**WHAT YOU ARE ASKED TO DO**: Below are some entries; can you quote all of them exactly?

━━━ DATA SUPPLIED

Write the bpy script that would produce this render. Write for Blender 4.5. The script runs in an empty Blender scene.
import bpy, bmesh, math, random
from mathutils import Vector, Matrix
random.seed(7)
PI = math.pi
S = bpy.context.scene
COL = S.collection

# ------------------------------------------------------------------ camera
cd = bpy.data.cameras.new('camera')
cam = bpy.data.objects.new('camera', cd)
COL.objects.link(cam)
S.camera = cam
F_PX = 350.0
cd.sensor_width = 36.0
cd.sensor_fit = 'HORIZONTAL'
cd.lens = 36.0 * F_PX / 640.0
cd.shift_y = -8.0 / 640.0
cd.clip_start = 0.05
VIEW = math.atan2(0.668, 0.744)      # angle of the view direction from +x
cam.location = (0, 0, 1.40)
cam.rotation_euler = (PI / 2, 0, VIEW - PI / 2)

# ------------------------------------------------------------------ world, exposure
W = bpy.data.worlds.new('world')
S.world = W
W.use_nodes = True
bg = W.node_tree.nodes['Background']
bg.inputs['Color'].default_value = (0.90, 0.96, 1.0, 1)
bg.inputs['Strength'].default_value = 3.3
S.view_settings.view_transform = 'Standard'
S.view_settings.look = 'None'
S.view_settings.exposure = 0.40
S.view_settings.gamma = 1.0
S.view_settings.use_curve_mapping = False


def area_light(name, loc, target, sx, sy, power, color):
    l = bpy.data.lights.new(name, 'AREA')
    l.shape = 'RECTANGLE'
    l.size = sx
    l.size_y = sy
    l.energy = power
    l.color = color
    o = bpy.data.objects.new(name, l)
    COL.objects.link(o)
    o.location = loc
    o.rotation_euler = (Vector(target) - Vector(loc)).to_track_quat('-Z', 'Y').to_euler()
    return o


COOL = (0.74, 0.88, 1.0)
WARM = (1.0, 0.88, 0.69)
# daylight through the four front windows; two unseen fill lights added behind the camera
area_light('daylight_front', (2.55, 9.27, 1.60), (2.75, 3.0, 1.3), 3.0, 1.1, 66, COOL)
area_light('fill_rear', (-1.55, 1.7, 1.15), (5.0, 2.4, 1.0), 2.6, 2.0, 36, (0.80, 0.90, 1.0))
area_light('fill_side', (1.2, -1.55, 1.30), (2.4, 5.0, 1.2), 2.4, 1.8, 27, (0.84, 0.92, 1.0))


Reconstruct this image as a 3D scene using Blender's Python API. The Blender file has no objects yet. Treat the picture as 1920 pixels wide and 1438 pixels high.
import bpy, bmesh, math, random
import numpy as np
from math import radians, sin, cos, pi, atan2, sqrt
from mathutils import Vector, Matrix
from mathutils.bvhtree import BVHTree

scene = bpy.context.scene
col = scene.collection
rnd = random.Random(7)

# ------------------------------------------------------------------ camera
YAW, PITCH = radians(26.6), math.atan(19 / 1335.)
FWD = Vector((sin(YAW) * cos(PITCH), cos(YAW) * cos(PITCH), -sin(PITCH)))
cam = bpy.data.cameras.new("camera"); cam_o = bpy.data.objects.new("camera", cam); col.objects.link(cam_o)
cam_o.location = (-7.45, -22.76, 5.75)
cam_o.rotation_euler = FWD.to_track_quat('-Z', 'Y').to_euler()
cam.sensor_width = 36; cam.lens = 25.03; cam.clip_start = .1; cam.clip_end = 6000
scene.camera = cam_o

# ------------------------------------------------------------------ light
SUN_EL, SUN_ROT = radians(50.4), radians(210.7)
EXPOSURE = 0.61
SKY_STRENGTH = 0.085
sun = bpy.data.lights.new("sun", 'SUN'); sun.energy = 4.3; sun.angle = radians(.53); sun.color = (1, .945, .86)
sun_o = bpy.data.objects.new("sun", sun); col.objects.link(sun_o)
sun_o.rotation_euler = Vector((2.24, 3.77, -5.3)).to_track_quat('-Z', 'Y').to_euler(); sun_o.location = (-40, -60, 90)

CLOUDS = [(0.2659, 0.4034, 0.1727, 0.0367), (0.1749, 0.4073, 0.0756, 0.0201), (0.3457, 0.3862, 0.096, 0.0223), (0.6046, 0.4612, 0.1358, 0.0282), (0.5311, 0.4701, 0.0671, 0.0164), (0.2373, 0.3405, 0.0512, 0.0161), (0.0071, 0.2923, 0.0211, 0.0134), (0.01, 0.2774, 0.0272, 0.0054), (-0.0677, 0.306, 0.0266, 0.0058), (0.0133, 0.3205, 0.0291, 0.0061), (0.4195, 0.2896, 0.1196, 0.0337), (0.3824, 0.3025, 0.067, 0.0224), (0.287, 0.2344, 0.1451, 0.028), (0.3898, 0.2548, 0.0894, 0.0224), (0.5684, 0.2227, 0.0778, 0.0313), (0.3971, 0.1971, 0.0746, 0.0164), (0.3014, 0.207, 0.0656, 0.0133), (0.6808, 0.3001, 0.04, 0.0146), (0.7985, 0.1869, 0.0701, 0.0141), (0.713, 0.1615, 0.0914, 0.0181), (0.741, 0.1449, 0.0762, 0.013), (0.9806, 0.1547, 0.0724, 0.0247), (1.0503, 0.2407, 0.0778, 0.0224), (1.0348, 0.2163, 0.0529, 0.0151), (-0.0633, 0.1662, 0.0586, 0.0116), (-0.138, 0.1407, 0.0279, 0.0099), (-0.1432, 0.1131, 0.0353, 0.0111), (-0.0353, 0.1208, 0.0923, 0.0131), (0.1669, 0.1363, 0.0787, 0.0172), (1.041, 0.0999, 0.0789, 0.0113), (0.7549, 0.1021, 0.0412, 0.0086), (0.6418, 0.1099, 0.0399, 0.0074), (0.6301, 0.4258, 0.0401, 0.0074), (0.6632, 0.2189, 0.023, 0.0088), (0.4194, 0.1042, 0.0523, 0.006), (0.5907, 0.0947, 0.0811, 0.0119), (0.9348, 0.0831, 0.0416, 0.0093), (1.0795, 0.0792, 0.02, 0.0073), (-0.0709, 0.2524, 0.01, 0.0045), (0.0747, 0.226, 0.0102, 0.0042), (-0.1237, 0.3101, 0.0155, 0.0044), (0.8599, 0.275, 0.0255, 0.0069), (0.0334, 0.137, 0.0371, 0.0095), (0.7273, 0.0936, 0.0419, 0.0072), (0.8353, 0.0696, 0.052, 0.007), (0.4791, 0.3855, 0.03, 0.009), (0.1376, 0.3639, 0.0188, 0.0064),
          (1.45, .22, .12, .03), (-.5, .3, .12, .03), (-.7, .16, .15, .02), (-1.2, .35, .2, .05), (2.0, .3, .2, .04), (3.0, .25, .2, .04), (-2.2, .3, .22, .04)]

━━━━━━

**PROBLEM SOLUTION**:
Write the bpy script that would produce this render. Write for Blender 4.5. The script runs in an empty Blender scene.
import bpy, bmesh, math, random
from mathutils import Vector, Matrix
random.seed(7)
PI = math.pi
S = bpy.context.scene
COL = S.collection

# ------------------------------------------------------------------ camera
cd = bpy.data.cameras.new('camera')
cam = bpy.data.objects.new('camera', cd)
COL.objects.link(cam)
S.camera = cam
F_PX = 350.0
cd.sensor_width = 36.0
cd.sensor_fit = 'HORIZONTAL'
cd.lens = 36.0 * F_PX / 640.0
cd.shift_y = -8.0 / 640.0
cd.clip_start = 0.05
VIEW = math.atan2(0.668, 0.744)      # angle of the view direction from +x
cam.location = (0, 0, 1.40)
cam.rotation_euler = (PI / 2, 0, VIEW - PI / 2)

# ------------------------------------------------------------------ world, exposure
W = bpy.data.worlds.new('world')
S.world = W
W.use_nodes = True
bg = W.node_tree.nodes['Background']
bg.inputs['Color'].default_value = (0.90, 0.96, 1.0, 1)
bg.inputs['Strength'].default_value = 3.3
S.view_settings.view_transform = 'Standard'
S.view_settings.look = 'None'
S.view_settings.exposure = 0.40
S.view_settings.gamma = 1.0
S.view_settings.use_curve_mapping = False


def area_light(name, loc, target, sx, sy, power, color):
    l = bpy.data.lights.new(name, 'AREA')
    l.shape = 'RECTANGLE'
    l.size = sx
    l.size_y = sy
    l.energy = power
    l.color = color
    o = bpy.data.objects.new(name, l)
    COL.objects.link(o)
    o.location = loc
    o.rotation_euler = (Vector(target) - Vector(loc)).to_track_quat('-Z', 'Y').to_euler()
    return o


COOL = (0.74, 0.88, 1.0)
WARM = (1.0, 0.88, 0.69)
# daylight through the four front windows; two unseen fill lights added behind the camera
area_light('daylight_front', (2.55, 9.27, 1.60), (2.75, 3.0, 1.3), 3.0, 1.1, 66, COOL)
area_light('fill_rear', (-1.55, 1.7, 1.15), (5.0, 2.4, 1.0), 2.6, 2.0, 36, (0.80, 0.90, 1.0))
area_light('fill_side', (1.2, -1.55, 1.30), (2.4, 5.0, 1.2), 2.4, 1.8, 27, (0.84, 0.92, 1.0))


Reconstruct this image as a 3D scene using Blender's Python API. The Blender file has no objects yet. Treat the picture as 1920 pixels wide and 1438 pixels high.
import bpy, bmesh, math, random
import numpy as np
from math import radians, sin, cos, pi, atan2, sqrt
from mathutils import Vector, Matrix
from mathutils.bvhtree import BVHTree

scene = bpy.context.scene
col = scene.collection
rnd = random.Random(7)

# ------------------------------------------------------------------ camera
YAW, PITCH = radians(26.6), math.atan(19 / 1335.)
FWD = Vector((sin(YAW) * cos(PITCH), cos(YAW) * cos(PITCH), -sin(PITCH)))
cam = bpy.data.cameras.new("camera"); cam_o = bpy.data.objects.new("camera", cam); col.objects.link(cam_o)
cam_o.location = (-7.45, -22.76, 5.75)
cam_o.rotation_euler = FWD.to_track_quat('-Z', 'Y').to_euler()
cam.sensor_width = 36; cam.lens = 25.03; cam.clip_start = .1; cam.clip_end = 6000
scene.camera = cam_o

# ------------------------------------------------------------------ light
SUN_EL, SUN_ROT = radians(50.4), radians(210.7)
EXPOSURE = 0.61
SKY_STRENGTH = 0.085
sun = bpy.data.lights.new("sun", 'SUN'); sun.energy = 4.3; sun.angle = radians(.53); sun.color = (1, .945, .86)
sun_o = bpy.data.objects.new("sun", sun); col.objects.link(sun_o)
sun_o.rotation_euler = Vector((2.24, 3.77, -5.3)).to_track_quat('-Z', 'Y').to_euler(); sun_o.location = (-40, -60, 90)

CLOUDS = [(0.2659, 0.4034, 0.1727, 0.0367), (0.1749, 0.4073, 0.0756, 0.0201), (0.3457, 0.3862, 0.096, 0.0223), (0.6046, 0.4612, 0.1358, 0.0282), (0.5311, 0.4701, 0.0671, 0.0164), (0.2373, 0.3405, 0.0512, 0.0161), (0.0071, 0.2923, 0.0211, 0.0134), (0.01, 0.2774, 0.0272, 0.0054), (-0.0677, 0.306, 0.0266, 0.0058), (0.0133, 0.3205, 0.0291, 0.0061), (0.4195, 0.2896, 0.1196, 0.0337), (0.3824, 0.3025, 0.067, 0.0224), (0.287, 0.2344, 0.1451, 0.028), (0.3898, 0.2548, 0.0894, 0.0224), (0.5684, 0.2227, 0.0778, 0.0313), (0.3971, 0.1971, 0.0746, 0.0164), (0.3014, 0.207, 0.0656, 0.0133), (0.6808, 0.3001, 0.04, 0.0146), (0.7985, 0.1869, 0.0701, 0.0141), (0.713, 0.1615, 0.0914, 0.0181), (0.741, 0.1449, 0.0762, 0.013), (0.9806, 0.1547, 0.0724, 0.0247), (1.0503, 0.2407, 0.0778, 0.0224), (1.0348, 0.2163, 0.0529, 0.0151), (-0.0633, 0.1662, 0.0586, 0.0116), (-0.138, 0.1407, 0.0279, 0.0099), (-0.1432, 0.1131, 0.0353, 0.0111), (-0.0353, 0.1208, 0.0923, 0.0131), (0.1669, 0.1363, 0.0787, 0.0172), (1.041, 0.0999, 0.0789, 0.0113), (0.7549, 0.1021, 0.0412, 0.0086), (0.6418, 0.1099, 0.0399, 0.0074), (0.6301, 0.4258, 0.0401, 0.0074), (0.6632, 0.2189, 0.023, 0.0088), (0.4194, 0.1042, 0.0523, 0.006), (0.5907, 0.0947, 0.0811, 0.0119), (0.9348, 0.0831, 0.0416, 0.0093), (1.0795, 0.0792, 0.02, 0.0073), (-0.0709, 0.2524, 0.01, 0.0045), (0.0747, 0.226, 0.0102, 0.0042), (-0.1237, 0.3101, 0.0155, 0.0044), (0.8599, 0.275, 0.0255, 0.0069), (0.0334, 0.137, 0.0371, 0.0095), (0.7273, 0.0936, 0.0419, 0.0072), (0.8353, 0.0696, 0.052, 0.007), (0.4791, 0.3855, 0.03, 0.009), (0.1376, 0.3639, 0.0188, 0.0064),
          (1.45, .22, .12, .03), (-.5, .3, .12, .03), (-.7, .16, .15, .02), (-1.2, .35, .2, .05), (2.0, .3, .2, .04), (3.0, .25, .2, .04), (-2.2, .3, .22, .04)]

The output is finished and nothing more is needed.